Crypto’s Liquidity Problem May Be Hiding in Plain Sight

Newsroom desk with market-maker terms report and a crypto protocol document, highlighting transparency gaps.

A new study from Novora Research suggests one of crypto’s most important market structures remains largely invisible to the public. After reviewing more than 150 prominent protocols, the firm found that fewer than 1% publicly disclose the terms of their market-maker agreements, leaving investors with little formal insight into how token liquidity is actually being supported.

That gap matters because liquidity is one of the first signals traders, funds and institutional allocators rely on when assessing a token’s tradability and risk. Yet while on-chain data can reveal volumes, transfers and treasury activity, it often says far less about the contractual arrangements shaping order-book depth and market support. In that sense, crypto still offers abundant transaction data but limited disclosure about the incentives behind the market itself.
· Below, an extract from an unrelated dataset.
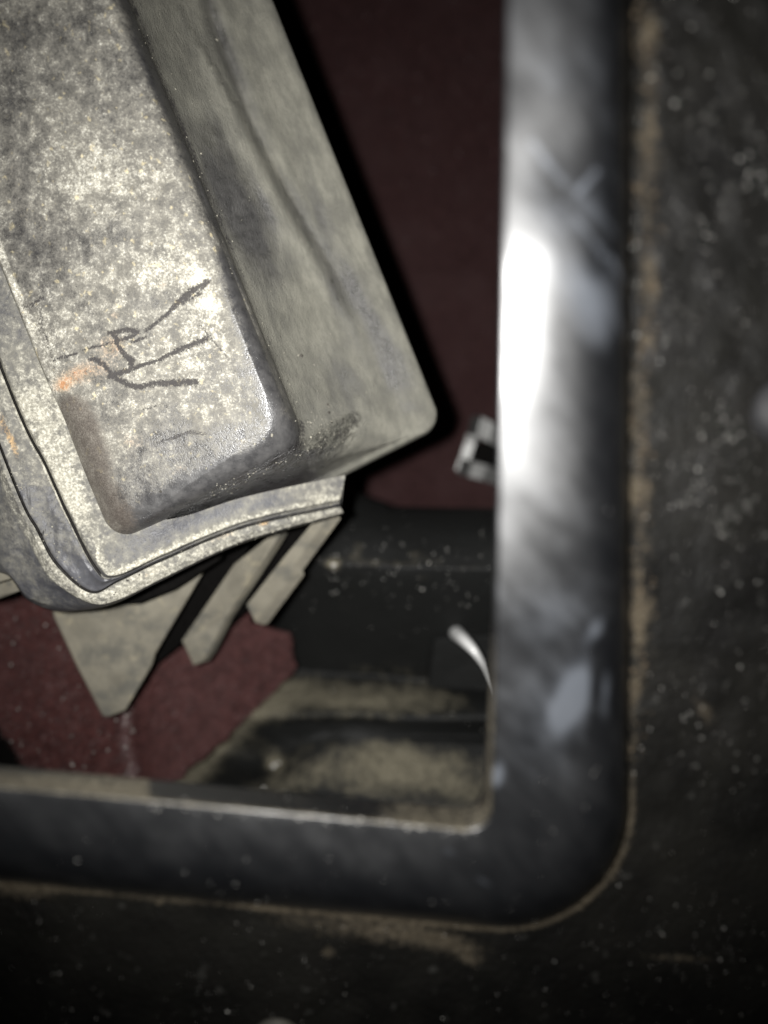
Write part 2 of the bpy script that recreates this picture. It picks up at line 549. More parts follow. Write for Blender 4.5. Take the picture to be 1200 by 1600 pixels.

Revenue Is Visible, Reporting Is Not

Novora’s findings show a sharp disconnect between economic activity and investor communication. According to the study, 91% of the protocols reviewed generate traceable revenue, but only 18% publish quarterly updates and just 8% issue token-holder reports. The implication is clear: many projects are producing measurable business activity without building the reporting habits that serious investors usually expect.

The market-maker issue sits at the center of that shortfall. Connor King, Novora’s founder, described the lack of disclosure as “the single most consequential transparency gap in the industry,” arguing that crypto continues to omit information that would normally be considered material in traditional finance. That criticism lands because market-making agreements can directly influence liquidity quality, volatility and investor confidence, especially when terms around support, incentives or withdrawal conditions remain undisclosed.

Meteora stood out as the only protocol identified in the study as having published detailed market-maker terms, doing so in its 2025 annual token-holder report. The fact that one project emerged as the lone exception only reinforces the broader conclusion: formal disclosure around liquidity arrangements remains almost entirely absent across the sector.

Institutional Capital Will Demand More Than On-Chain Visibility

The missing information creates an immediate operational blind spot. Without clear disclosure, it becomes harder to judge whether quoted liquidity is durable, whether counterparties have embedded conflicts, or under what circumstances market makers may reduce support. Those uncertainties matter because execution quality depends not only on visible liquidity, but on the reliability of the parties standing behind it.

The study also points to a wider governance issue. Protocols that return measurable economic value to holders through buybacks, fee sharing or similar accrual mechanisms tend to outperform governance-only models. But that advantage is weakened when projects fail to pair revenue generation with structured communication. In practical terms, a protocol can be economically productive and still remain institutionally underdeveloped in how it reports itself.

That is where the implications become larger than investor relations. Asset managers, custodians and compliance teams evaluating token exposure will face higher diligence costs and more legal uncertainty if market-maker arrangements remain opaque. As institutional participation grows, the protocols that publish routine token-holder reports and standardized liquidity disclosures are likely to face less friction in onboarding conversations. Over time, transparency around market-making may become a competitive advantage rather than a voluntary courtesy.